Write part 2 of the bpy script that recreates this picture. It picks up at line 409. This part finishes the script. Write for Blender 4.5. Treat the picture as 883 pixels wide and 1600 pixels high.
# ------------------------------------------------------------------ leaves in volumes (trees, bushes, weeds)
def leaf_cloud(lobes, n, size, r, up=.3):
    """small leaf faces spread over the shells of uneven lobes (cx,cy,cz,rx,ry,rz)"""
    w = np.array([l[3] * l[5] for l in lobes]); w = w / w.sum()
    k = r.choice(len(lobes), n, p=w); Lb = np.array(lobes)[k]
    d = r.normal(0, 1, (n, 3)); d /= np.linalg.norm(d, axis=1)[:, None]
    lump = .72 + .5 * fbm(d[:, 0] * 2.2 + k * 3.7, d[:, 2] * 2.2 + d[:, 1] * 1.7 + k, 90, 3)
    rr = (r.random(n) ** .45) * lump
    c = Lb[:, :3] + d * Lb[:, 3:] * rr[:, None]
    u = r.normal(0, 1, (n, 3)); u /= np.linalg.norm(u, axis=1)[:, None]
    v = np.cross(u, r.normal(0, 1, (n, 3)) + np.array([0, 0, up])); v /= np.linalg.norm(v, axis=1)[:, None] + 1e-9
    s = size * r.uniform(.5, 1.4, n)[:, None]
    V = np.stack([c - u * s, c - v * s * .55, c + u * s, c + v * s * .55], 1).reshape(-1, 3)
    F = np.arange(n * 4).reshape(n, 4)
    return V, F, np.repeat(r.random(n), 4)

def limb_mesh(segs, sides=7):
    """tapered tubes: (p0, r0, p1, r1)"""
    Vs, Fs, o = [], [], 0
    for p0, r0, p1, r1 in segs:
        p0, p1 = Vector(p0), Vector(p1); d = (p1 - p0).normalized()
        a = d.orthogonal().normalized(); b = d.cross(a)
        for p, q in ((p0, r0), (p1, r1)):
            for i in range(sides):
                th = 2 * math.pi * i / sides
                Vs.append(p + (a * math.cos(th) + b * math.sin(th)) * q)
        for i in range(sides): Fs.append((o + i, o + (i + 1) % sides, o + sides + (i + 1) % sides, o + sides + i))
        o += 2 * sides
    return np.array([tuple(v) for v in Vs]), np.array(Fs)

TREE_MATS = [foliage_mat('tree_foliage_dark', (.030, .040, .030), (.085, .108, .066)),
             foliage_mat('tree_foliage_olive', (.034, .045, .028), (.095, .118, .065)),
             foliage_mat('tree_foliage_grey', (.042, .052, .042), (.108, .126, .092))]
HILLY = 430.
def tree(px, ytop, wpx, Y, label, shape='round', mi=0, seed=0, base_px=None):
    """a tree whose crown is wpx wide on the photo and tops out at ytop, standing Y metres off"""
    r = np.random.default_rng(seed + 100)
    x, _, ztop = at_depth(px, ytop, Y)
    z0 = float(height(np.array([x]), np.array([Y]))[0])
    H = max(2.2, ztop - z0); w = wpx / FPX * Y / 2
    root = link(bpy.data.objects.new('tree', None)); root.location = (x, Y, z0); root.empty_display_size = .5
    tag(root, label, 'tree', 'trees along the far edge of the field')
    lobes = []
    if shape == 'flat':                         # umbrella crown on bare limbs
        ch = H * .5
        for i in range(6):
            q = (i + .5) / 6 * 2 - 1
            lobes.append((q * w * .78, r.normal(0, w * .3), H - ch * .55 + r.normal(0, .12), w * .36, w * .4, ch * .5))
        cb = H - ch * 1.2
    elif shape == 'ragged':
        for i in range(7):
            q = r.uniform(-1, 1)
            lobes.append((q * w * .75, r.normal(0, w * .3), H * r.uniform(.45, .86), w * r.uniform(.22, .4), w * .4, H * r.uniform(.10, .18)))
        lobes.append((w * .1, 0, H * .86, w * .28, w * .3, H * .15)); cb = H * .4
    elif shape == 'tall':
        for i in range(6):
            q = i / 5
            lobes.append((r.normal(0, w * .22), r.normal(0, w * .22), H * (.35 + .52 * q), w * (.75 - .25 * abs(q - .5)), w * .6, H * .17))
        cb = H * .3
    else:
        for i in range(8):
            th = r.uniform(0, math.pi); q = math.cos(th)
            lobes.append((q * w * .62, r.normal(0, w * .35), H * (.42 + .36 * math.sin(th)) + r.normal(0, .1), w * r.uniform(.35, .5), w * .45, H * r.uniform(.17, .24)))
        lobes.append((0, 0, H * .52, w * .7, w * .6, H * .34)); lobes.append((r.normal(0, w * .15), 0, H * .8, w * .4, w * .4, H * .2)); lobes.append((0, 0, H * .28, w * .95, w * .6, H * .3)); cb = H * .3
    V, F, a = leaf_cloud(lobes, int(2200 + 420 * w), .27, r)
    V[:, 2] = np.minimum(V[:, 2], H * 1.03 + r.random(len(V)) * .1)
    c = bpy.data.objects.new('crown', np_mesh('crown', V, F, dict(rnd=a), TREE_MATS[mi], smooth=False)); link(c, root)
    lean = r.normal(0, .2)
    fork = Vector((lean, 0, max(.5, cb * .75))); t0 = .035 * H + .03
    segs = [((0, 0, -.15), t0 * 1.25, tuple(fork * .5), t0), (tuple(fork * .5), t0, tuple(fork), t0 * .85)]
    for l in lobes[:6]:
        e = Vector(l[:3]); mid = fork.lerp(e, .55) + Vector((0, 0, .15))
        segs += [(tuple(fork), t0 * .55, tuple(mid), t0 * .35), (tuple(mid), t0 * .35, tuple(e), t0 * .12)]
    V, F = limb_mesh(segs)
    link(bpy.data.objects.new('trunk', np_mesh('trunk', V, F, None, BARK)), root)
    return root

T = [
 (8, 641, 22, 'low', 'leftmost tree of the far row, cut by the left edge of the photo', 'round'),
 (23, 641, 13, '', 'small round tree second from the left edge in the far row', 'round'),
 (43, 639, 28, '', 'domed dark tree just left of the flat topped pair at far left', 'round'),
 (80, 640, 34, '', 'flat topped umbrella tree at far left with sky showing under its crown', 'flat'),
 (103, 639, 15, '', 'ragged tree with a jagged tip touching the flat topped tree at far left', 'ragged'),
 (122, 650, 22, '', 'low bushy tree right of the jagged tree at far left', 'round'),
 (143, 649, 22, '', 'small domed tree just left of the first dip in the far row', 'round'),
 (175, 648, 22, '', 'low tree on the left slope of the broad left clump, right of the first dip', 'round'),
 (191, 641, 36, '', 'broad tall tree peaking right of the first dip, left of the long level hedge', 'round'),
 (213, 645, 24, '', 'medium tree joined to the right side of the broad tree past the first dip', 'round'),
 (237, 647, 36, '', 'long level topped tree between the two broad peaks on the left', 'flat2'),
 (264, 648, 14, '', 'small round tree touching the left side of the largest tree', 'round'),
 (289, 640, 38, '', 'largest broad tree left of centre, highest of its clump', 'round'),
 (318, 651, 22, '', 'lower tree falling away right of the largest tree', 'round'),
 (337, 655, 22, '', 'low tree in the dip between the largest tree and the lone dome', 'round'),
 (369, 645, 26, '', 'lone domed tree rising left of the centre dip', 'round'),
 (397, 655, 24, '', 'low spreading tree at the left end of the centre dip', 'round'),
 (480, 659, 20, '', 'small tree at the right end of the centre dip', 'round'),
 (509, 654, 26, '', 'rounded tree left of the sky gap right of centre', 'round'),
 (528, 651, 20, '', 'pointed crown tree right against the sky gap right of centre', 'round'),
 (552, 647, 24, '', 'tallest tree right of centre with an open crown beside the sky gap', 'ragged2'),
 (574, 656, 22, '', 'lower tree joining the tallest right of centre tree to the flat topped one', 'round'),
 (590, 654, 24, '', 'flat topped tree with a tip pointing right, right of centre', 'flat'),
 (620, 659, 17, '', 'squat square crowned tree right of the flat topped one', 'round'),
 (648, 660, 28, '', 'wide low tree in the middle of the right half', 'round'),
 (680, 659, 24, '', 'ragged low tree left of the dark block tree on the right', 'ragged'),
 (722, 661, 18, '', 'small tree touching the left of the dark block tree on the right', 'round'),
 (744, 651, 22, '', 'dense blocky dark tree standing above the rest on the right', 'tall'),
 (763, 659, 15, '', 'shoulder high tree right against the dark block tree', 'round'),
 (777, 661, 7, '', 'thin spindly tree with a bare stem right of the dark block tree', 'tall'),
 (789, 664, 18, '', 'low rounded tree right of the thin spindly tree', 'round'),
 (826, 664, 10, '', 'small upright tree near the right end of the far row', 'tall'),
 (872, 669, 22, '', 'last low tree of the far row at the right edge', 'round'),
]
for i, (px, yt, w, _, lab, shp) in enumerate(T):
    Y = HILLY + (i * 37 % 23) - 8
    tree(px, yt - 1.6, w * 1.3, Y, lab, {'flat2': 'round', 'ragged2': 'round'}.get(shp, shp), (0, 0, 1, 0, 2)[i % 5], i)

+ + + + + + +

To do: In this exercise, copy only the lines from the opening line of the material through the line where "return V, F, np.repeat(r.random(n), 4)" appears.

Reply:
Write part 2 of the bpy script that recreates this picture. It picks up at line 409. This part finishes the script. Write for Blender 4.5. Treat the picture as 883 pixels wide and 1600 pixels high.
# ------------------------------------------------------------------ leaves in volumes (trees, bushes, weeds)
def leaf_cloud(lobes, n, size, r, up=.3):
    """small leaf faces spread over the shells of uneven lobes (cx,cy,cz,rx,ry,rz)"""
    w = np.array([l[3] * l[5] for l in lobes]); w = w / w.sum()
    k = r.choice(len(lobes), n, p=w); Lb = np.array(lobes)[k]
    d = r.normal(0, 1, (n, 3)); d /= np.linalg.norm(d, axis=1)[:, None]
    lump = .72 + .5 * fbm(d[:, 0] * 2.2 + k * 3.7, d[:, 2] * 2.2 + d[:, 1] * 1.7 + k, 90, 3)
    rr = (r.random(n) ** .45) * lump
    c = Lb[:, :3] + d * Lb[:, 3:] * rr[:, None]
    u = r.normal(0, 1, (n, 3)); u /= np.linalg.norm(u, axis=1)[:, None]
    v = np.cross(u, r.normal(0, 1, (n, 3)) + np.array([0, 0, up])); v /= np.linalg.norm(v, axis=1)[:, None] + 1e-9
    s = size * r.uniform(.5, 1.4, n)[:, None]
    V = np.stack([c - u * s, c - v * s * .55, c + u * s, c + v * s * .55], 1).reshape(-1, 3)
    F = np.arange(n * 4).reshape(n, 4)
    return V, F, np.repeat(r.random(n), 4)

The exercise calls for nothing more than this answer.